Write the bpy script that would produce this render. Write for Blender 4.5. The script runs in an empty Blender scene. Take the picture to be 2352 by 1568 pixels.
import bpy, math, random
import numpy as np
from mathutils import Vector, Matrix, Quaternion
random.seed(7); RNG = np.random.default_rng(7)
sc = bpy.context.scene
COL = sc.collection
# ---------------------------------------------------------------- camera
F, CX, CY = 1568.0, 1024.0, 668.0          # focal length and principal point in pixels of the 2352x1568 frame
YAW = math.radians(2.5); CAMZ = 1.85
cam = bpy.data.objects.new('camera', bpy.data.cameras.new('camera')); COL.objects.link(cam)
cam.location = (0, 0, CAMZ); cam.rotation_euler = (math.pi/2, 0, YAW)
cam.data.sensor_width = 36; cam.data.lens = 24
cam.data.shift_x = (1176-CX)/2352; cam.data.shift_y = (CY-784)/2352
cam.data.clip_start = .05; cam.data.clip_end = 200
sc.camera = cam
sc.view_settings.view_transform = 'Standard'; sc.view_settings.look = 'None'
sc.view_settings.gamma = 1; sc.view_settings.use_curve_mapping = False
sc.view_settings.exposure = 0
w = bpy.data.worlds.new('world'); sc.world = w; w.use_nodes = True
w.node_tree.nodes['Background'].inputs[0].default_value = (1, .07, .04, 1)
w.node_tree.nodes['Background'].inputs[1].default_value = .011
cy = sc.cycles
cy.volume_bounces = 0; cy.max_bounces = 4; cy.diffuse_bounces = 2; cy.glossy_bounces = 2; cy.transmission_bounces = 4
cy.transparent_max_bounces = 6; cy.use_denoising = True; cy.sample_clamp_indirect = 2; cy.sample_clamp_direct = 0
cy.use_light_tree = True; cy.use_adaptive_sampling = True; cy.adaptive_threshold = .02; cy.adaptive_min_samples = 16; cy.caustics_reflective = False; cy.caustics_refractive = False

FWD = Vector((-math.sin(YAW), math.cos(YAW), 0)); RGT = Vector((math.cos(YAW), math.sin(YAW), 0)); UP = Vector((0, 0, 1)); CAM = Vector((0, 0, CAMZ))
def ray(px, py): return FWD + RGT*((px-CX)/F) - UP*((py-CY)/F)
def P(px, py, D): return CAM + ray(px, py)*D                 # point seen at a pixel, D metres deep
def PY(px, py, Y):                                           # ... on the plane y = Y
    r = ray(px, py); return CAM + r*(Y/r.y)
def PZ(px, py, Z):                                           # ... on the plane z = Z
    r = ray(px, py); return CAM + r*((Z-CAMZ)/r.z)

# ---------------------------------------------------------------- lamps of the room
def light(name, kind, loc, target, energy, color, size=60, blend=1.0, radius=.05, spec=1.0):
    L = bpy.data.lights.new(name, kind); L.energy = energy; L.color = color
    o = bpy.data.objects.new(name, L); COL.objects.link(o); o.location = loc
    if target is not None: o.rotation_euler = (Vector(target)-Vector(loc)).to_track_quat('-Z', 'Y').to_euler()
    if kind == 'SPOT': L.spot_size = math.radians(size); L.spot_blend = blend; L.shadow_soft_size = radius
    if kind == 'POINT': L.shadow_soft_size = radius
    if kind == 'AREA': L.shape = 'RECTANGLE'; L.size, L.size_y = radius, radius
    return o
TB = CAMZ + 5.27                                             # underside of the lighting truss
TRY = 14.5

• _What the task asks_
Type out all of the material again, word for word.

• _Solved problem_
Write the bpy script that would produce this render. Write for Blender 4.5. The script runs in an empty Blender scene. Take the picture to be 2352 by 1568 pixels.
import bpy, math, random
import numpy as np
from mathutils import Vector, Matrix, Quaternion
random.seed(7); RNG = np.random.default_rng(7)
sc = bpy.context.scene
COL = sc.collection
# ---------------------------------------------------------------- camera
F, CX, CY = 1568.0, 1024.0, 668.0          # focal length and principal point in pixels of the 2352x1568 frame
YAW = math.radians(2.5); CAMZ = 1.85
cam = bpy.data.objects.new('camera', bpy.data.cameras.new('camera')); COL.objects.link(cam)
cam.location = (0, 0, CAMZ); cam.rotation_euler = (math.pi/2, 0, YAW)
cam.data.sensor_width = 36; cam.data.lens = 24
cam.data.shift_x = (1176-CX)/2352; cam.data.shift_y = (CY-784)/2352
cam.data.clip_start = .05; cam.data.clip_end = 200
sc.camera = cam
sc.view_settings.view_transform = 'Standard'; sc.view_settings.look = 'None'
sc.view_settings.gamma = 1; sc.view_settings.use_curve_mapping = False
sc.view_settings.exposure = 0
w = bpy.data.worlds.new('world'); sc.world = w; w.use_nodes = True
w.node_tree.nodes['Background'].inputs[0].default_value = (1, .07, .04, 1)
w.node_tree.nodes['Background'].inputs[1].default_value = .011
cy = sc.cycles
cy.volume_bounces = 0; cy.max_bounces = 4; cy.diffuse_bounces = 2; cy.glossy_bounces = 2; cy.transmission_bounces = 4
cy.transparent_max_bounces = 6; cy.use_denoising = True; cy.sample_clamp_indirect = 2; cy.sample_clamp_direct = 0
cy.use_light_tree = True; cy.use_adaptive_sampling = True; cy.adaptive_threshold = .02; cy.adaptive_min_samples = 16; cy.caustics_reflective = False; cy.caustics_refractive = False

FWD = Vector((-math.sin(YAW), math.cos(YAW), 0)); RGT = Vector((math.cos(YAW), math.sin(YAW), 0)); UP = Vector((0, 0, 1)); CAM = Vector((0, 0, CAMZ))
def ray(px, py): return FWD + RGT*((px-CX)/F) - UP*((py-CY)/F)
def P(px, py, D): return CAM + ray(px, py)*D                 # point seen at a pixel, D metres deep
def PY(px, py, Y):                                           # ... on the plane y = Y
    r = ray(px, py); return CAM + r*(Y/r.y)
def PZ(px, py, Z):                                           # ... on the plane z = Z
    r = ray(px, py); return CAM + r*((Z-CAMZ)/r.z)

# ---------------------------------------------------------------- lamps of the room
def light(name, kind, loc, target, energy, color, size=60, blend=1.0, radius=.05, spec=1.0):
    L = bpy.data.lights.new(name, kind); L.energy = energy; L.color = color
    o = bpy.data.objects.new(name, L); COL.objects.link(o); o.location = loc
    if target is not None: o.rotation_euler = (Vector(target)-Vector(loc)).to_track_quat('-Z', 'Y').to_euler()
    if kind == 'SPOT': L.spot_size = math.radians(size); L.spot_blend = blend; L.shadow_soft_size = radius
    if kind == 'POINT': L.shadow_soft_size = radius
    if kind == 'AREA': L.shape = 'RECTANGLE'; L.size, L.size_y = radius, radius
    return o
TB = CAMZ + 5.27                                             # underside of the lighting truss
TRY = 14.5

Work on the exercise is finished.